(WRITTEN EXERCISE): Without the pictures, extract every line from the start of the material to the line containing "sc = bpy.context.scene", both ends included.

(RECORDED INFORMATION):
"""
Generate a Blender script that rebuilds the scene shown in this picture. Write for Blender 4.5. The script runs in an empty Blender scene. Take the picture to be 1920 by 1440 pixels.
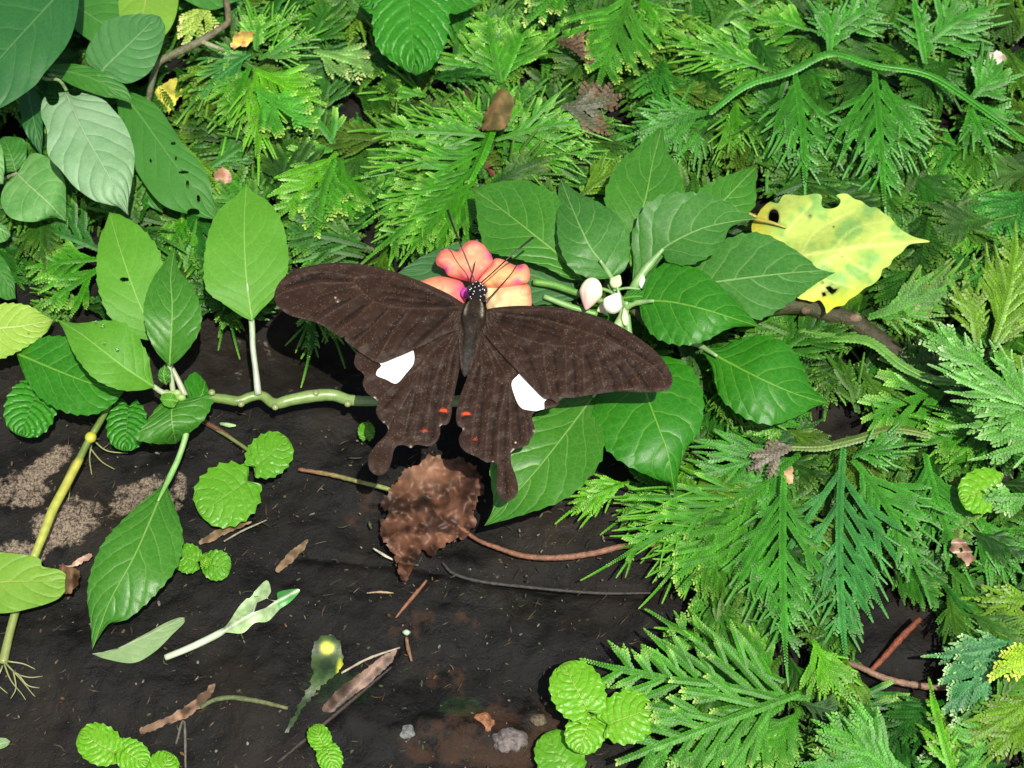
import bpy, math, random
import numpy as np
from mathutils import Vector, noise as mnoise
from mathutils.geometry import delaunay_2d_cdt
R = math.radians
random.seed(7); rng = np.random.default_rng(7)
sc = bpy.context.scene

# ------------------------------------------------------------------ camera, world, sun
TH = R(30); DIST = 0.60; HF = math.tan(math.atan(0.155/0.60))
TGT = np.array([0, 0, 0.02])
CAM = TGT + DIST*np.array([0, -math.sin(TH), math.cos(TH)])
cd = bpy.data.cameras.new('camera'); cam = bpy.data.objects.new('camera', cd)
sc.collection.objects.link(cam); sc.camera = cam
cam.location = CAM; cam.rotation_euler = (TH, 0, 0)
cd.sensor_width = 36; cd.lens = 18/HF; cd.clip_start = 0.01; cd.clip_end = 60
cd.dof.use_dof = True; cd.dof.focus_distance = DIST-0.025; cd.dof.aperture_fstop = 30

w = bpy.data.worlds.new("World"); sc.world = w; w.use_nodes = True
nt = w.node_tree; bg = nt.nodes['Background']
sky = nt.nodes.new('ShaderNodeTexSky'); sky.sky_type = 'NISHITA'; sky.sun_disc = False
SUN = Vector((0.16, -0.33, 0.93)).normalized()
el = math.asin(SUN.z); az = math.atan2(SUN.x, SUN.y)
sky.sun_elevation = el; sky.sun_rotation = az
nt.links.new(sky.outputs[0], bg.inputs[0]); bg.inputs[1].default_value = 0.08; sky.dust_density = 3; sky.ozone_density = .6
sd = bpy.data.lights.new('sun', 'SUN'); sd.energy = 4.0; sd.angle = R(0.6); sd.color = (1, .96, .86)
so = bpy.data.objects.new('sun', sd); sc.collection.objects.link(so)
so.rotation_euler = SUN.to_track_quat('Z', 'Y').to_euler(); so.location = SUN*3
sc.view_settings.view_transform = 'Standard'; sc.view_settings.look = 'None'
sc.view_settings.exposure = 0.62; sc.view_settings.gamma = 1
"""
(FULL OUTPUT):
Generate a Blender script that rebuilds the scene shown in this picture. Write for Blender 4.5. The script runs in an empty Blender scene. Take the picture to be 1920 by 1440 pixels.
import bpy, math, random
import numpy as np
from mathutils import Vector, noise as mnoise
from mathutils.geometry import delaunay_2d_cdt
R = math.radians
random.seed(7); rng = np.random.default_rng(7)
sc = bpy.context.scene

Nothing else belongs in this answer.